# Task objective
In the material below, list every line carrying the string "More".

# Data provided
--- begin ---

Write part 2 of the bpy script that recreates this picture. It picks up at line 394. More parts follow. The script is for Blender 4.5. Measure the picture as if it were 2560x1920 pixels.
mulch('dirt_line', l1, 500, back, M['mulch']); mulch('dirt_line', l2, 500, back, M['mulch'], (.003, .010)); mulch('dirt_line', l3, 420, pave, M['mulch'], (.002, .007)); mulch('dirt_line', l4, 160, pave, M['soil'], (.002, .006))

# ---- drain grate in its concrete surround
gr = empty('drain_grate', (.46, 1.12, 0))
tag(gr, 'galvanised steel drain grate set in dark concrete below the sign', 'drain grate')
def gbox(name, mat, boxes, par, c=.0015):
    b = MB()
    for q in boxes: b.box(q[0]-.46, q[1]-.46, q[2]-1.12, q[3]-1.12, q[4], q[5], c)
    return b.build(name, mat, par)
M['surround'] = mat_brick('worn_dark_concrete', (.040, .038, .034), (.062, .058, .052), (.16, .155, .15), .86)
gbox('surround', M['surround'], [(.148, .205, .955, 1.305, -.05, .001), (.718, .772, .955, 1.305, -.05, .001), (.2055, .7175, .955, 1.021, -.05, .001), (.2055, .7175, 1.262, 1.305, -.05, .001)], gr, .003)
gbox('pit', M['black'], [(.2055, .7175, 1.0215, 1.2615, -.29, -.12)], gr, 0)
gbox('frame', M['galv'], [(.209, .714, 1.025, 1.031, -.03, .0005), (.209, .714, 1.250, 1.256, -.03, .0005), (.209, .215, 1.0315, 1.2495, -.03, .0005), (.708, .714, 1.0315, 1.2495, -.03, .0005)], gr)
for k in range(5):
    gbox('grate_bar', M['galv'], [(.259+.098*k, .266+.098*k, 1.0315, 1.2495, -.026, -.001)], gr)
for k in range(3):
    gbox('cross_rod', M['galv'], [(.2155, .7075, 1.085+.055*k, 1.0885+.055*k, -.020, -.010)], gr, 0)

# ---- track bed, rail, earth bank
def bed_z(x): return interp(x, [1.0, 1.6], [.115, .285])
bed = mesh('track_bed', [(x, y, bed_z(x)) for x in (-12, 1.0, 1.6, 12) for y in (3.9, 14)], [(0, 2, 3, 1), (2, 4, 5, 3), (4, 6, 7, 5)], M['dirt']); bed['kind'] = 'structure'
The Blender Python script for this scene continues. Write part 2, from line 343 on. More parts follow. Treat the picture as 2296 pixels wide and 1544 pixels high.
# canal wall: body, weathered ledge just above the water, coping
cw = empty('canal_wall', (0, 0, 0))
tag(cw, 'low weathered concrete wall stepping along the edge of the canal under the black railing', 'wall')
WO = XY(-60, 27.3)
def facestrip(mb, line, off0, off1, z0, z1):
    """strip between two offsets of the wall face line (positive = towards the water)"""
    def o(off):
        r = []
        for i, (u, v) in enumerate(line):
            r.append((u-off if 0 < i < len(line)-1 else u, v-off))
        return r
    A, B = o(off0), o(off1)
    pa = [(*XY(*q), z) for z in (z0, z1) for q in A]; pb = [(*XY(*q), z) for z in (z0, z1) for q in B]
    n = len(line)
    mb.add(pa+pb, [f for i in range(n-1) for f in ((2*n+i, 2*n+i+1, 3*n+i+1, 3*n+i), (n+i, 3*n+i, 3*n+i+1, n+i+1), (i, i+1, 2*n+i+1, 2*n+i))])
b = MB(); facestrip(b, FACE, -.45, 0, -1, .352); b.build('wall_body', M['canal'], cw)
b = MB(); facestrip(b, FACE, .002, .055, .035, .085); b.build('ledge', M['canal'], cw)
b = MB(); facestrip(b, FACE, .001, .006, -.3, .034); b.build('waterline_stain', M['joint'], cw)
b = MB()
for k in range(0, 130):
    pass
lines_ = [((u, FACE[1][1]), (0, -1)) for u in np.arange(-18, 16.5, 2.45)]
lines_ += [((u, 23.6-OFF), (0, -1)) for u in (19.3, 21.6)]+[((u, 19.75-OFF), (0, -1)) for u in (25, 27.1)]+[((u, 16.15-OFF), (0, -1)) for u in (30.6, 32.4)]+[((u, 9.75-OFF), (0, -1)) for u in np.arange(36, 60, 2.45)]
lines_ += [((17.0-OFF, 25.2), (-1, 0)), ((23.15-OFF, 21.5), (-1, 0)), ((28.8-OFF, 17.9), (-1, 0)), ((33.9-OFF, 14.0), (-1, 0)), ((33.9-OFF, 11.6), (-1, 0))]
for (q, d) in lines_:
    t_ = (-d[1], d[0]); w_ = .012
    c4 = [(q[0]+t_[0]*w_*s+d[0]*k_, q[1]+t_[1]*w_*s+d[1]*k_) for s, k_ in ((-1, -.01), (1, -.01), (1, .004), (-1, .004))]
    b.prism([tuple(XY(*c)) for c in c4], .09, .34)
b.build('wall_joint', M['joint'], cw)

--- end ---

# Output for this exercise
Write part 2 of the bpy script that recreates this picture. It picks up at line 394. More parts follow. The script is for Blender 4.5. Measure the picture as if it were 2560x1920 pixels.
The Blender Python script for this scene continues. Write part 2, from line 343 on. More parts follow. Treat the picture as 2296 pixels wide and 1544 pixels high.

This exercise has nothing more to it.